Nissan currently holds licenses for 30 seats, Ross says, and expects to add another 30 users by the end of May. By the end of the year, as many as 100 users are expected to be on the E.piphany system.

Ross says it's a little too soon to tell if E.piphany's software has had any effect on customer loyalty. Results of the first major campaign launched using E.piphany won't be available until April or May 2001, according to Ross. Nonetheless, he says, "we get results (from E.piphany) on a daily basis when we take a look at customer behavior and profiles, when we look at trends and changes by model and can relate it to marketing and media planning. We're getting daily results if you consider that."

Adds Chaney, "There are incredible benefits to our company. We are opening some eyes already with simple things such as profiles of some of the people who are buying our models."
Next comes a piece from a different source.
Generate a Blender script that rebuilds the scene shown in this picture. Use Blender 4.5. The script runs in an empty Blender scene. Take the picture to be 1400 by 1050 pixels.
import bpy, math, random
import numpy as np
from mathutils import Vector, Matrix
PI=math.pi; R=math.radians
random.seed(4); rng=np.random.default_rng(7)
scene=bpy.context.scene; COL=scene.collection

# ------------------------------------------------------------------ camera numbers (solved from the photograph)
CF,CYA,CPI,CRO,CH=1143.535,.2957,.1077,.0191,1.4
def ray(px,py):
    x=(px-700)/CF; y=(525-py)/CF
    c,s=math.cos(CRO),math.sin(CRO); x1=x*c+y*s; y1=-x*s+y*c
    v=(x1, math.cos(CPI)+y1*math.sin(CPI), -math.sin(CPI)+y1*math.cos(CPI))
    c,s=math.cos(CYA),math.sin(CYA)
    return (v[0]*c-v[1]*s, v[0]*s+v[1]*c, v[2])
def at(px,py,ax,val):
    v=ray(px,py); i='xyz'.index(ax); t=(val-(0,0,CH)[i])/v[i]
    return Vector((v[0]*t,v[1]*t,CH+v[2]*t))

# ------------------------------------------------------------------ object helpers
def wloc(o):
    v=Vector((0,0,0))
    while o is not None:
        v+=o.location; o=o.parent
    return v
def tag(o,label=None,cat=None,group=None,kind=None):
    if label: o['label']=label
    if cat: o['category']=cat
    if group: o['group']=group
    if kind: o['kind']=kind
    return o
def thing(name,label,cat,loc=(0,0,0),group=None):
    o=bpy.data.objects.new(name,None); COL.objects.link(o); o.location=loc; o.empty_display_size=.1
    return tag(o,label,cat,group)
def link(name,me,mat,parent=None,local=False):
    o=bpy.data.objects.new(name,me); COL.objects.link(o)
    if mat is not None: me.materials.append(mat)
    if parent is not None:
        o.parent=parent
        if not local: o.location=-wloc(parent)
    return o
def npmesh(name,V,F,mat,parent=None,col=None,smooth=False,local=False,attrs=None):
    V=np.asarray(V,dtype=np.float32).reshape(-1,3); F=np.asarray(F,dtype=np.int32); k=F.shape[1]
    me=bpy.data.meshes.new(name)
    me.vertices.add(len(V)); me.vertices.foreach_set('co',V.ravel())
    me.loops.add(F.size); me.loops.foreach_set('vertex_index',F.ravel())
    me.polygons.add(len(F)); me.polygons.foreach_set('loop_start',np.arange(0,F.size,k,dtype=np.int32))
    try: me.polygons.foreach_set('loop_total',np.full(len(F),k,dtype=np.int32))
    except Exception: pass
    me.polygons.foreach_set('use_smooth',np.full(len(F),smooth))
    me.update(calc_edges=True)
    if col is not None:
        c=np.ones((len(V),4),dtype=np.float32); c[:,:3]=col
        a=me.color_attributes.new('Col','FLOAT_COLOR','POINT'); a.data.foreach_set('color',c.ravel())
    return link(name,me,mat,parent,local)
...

Take Nissan's Xterra SUV, for instance, with its early advertising and strategic planning aimed at a youthful, "Generation X" type audience who couldn't afford a luxury SUV, Chaney says. The new E.piphany database showed the actual buyers are often women and an older audience with a higher household income than originally anticipated.

"It kind of validates some of the thoughts that went into the advertising position, but it also opened some eyes," Chaney says.

But Nissan isn't stopping there. Over the next two years, the organization plans to add more of E.piphany's power to its CRM analytics, Ross says, including using the software to analyze Web site usage and to track customer relations. In the future, Nissan expects to be able to project customers' likely purchase cycles.

"We're just touching the tip of the iceberg," Chaney says. "As exciting as it is, there's much more we can do. We're just gearing ourselves up internally and with the marketing agency to leverage it as much as possible. It was primarily developed for marketing, but our next steps are to broaden its usage."